Consumers sense that they’re being shat on and they’ll want to switch as soon as the platform is ready – which isn’t yet, but it’s soon.

How could this be better

installing components ...

Replace version numbers with a compatibility matrix

Today, for the most part, unless you’re building against a library and relying on a type system, it’s hard to automatically say if two pieces of software can interact safely.

We use version numbers as a proxy for this; a developer designs their app to work with a library or platform version, and tests it thereof. But this is expensive and difficult, and easy to get wrong when something changes. It also discourages app developers from staying up to date with libraries and platforms.

Instead of targeting a version for compatibility, I should target the specific APIs my app consumes, and the side-effect semantics I want from those APIs. Then the library can publish a matrix or manifest and I can update to any version with a compatible manifest.

Even better, if I’m targeting a semantic that turns out not to be true, I can get automatically notified of this when the vendor corrects the manifest. For example, imagine some social sharing API that discovered a bug in their privacy implementation, so that the ‘not publicly visible’ semantic was wrong for some route. If I’m asserting that semantic, I can discover the problem in lint and get notified to upgrade.

3rd-party upgrades

Upgrades are bad everywhere and allow these kinds of dark patterns, lack of accountability by vendors, lack of control by users, difficulty selecting feature vs security channels. People were very frustrated by windows 10 forced upgrades.

For the typical consumer, upgrades are better than not having upgrades, because they can’t manage their own security. For any player worth stealing information from, the story is more complicated. When the Department of Interior bought chinese drones, they considered automatic updates to be a threat vector.

I think there’s room in the market for a 3rd-party update manager – an industry-standard user interface that allows users to view and control what updates they get, and which can punish vendors who try to slip in new features or privacy threats on the security channel.

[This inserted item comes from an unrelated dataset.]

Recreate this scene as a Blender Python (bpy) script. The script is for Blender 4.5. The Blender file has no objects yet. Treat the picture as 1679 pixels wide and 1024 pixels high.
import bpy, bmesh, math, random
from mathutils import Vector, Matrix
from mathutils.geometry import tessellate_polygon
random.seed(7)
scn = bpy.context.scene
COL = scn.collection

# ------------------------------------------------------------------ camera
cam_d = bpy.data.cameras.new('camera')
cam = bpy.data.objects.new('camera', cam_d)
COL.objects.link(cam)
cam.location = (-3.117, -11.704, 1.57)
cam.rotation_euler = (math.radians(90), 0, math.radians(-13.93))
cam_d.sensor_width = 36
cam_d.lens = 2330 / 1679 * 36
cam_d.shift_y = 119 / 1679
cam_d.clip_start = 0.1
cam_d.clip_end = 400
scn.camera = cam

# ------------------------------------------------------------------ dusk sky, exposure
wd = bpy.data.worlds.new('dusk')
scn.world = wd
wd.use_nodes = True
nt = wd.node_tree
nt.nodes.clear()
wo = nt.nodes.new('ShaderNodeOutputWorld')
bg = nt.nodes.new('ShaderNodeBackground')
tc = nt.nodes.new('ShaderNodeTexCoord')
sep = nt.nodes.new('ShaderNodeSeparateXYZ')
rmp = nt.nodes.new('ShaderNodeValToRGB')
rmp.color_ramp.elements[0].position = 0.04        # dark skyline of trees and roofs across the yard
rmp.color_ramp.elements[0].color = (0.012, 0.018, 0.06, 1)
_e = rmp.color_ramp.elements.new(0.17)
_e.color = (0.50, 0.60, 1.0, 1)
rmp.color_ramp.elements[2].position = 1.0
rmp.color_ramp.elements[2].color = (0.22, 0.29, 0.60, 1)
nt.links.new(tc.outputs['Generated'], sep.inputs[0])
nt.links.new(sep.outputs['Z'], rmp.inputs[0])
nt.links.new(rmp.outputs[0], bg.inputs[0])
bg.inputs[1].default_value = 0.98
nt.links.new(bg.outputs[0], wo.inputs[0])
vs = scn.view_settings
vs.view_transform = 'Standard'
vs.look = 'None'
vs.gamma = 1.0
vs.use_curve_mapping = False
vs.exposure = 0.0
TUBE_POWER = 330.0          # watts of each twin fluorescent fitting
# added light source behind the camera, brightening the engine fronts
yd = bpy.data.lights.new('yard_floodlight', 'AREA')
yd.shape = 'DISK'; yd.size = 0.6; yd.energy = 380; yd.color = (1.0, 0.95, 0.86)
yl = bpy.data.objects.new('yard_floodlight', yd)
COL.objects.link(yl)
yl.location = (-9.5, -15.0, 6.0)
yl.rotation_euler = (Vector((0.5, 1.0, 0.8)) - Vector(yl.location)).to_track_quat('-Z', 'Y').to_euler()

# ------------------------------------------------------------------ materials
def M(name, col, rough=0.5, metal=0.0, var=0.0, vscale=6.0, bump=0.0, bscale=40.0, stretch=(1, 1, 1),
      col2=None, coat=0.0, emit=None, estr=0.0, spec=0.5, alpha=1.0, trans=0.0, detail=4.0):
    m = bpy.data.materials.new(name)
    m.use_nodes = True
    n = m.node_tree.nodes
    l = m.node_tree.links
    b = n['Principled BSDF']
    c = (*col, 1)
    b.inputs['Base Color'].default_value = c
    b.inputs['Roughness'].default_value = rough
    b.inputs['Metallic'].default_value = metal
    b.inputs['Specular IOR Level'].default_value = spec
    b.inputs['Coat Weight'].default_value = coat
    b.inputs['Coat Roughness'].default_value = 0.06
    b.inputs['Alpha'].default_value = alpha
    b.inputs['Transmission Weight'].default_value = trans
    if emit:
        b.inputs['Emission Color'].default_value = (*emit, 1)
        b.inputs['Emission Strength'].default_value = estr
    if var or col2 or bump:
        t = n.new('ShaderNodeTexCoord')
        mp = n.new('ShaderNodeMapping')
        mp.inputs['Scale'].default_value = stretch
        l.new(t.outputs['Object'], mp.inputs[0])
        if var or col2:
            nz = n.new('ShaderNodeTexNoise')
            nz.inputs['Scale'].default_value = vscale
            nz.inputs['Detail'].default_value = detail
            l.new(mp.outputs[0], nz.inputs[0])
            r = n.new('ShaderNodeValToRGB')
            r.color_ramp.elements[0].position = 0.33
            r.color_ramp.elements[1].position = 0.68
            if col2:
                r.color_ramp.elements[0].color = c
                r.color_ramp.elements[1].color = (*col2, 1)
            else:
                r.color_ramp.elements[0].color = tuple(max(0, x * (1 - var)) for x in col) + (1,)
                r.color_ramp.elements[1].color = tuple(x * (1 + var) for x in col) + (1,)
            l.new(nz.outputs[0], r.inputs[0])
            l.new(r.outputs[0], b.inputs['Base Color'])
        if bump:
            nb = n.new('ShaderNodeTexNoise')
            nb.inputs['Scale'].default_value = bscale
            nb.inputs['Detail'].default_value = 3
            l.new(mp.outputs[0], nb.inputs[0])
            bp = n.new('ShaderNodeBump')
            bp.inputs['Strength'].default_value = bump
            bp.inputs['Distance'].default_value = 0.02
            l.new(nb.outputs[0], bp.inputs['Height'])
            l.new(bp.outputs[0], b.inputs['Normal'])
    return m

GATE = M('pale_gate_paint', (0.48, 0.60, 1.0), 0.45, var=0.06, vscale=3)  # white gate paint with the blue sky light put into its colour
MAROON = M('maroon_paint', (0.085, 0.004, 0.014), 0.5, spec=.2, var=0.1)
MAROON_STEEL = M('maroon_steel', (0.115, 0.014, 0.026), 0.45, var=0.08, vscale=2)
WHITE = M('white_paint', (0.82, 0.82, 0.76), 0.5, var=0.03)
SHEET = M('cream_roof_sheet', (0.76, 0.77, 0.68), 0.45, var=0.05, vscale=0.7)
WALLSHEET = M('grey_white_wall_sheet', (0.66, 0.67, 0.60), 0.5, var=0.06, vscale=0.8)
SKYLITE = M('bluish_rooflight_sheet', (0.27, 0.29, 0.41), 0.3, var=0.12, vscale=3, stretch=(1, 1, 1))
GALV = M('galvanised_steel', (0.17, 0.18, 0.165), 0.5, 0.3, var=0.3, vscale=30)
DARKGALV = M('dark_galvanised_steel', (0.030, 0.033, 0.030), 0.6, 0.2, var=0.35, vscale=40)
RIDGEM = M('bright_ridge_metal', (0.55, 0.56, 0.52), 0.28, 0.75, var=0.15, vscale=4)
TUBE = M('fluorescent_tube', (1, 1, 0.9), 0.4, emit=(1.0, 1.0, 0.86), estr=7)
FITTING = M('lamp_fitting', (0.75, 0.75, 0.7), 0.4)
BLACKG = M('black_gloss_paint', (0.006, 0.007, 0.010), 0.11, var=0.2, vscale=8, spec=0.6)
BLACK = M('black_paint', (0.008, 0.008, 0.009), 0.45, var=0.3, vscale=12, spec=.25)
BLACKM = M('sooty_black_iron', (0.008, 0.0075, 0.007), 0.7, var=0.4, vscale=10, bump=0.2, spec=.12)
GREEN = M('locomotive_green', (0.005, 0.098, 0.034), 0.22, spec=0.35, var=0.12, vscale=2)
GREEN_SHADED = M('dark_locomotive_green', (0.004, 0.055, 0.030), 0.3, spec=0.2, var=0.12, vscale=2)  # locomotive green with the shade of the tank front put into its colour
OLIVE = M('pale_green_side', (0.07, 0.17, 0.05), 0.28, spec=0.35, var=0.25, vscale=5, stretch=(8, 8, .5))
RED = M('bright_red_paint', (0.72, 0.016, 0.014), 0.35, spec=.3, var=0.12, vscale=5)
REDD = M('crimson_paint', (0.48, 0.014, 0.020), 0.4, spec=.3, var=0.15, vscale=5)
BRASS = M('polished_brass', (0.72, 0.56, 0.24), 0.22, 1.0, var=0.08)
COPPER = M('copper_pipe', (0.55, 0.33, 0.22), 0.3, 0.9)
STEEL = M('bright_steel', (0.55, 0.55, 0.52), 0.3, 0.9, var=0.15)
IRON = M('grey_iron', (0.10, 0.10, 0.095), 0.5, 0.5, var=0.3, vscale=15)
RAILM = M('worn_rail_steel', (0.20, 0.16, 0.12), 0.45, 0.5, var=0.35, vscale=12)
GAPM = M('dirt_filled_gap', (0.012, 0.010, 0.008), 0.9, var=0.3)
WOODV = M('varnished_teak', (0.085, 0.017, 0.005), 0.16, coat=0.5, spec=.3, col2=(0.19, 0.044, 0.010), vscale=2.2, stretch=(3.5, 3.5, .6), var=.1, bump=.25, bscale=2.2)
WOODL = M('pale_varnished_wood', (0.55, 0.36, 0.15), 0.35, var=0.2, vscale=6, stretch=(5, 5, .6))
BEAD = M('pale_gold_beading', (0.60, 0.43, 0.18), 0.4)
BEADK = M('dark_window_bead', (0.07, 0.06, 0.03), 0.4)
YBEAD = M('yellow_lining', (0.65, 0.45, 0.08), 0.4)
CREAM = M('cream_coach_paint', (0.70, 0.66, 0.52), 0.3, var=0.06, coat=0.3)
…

This doesn’t just add value for consumers. Small shops that don’t want to manage their own update infrastructure could use this; they currently get it from app stores, but app stores are tied to platforms are pose a competition risk.

The only players that are harmed by 3rd-party upgrades are platform vendors, and only because they’re been using automatic updates as a stick to do things that got Bill Gates in trouble with the DOJ in the 90s.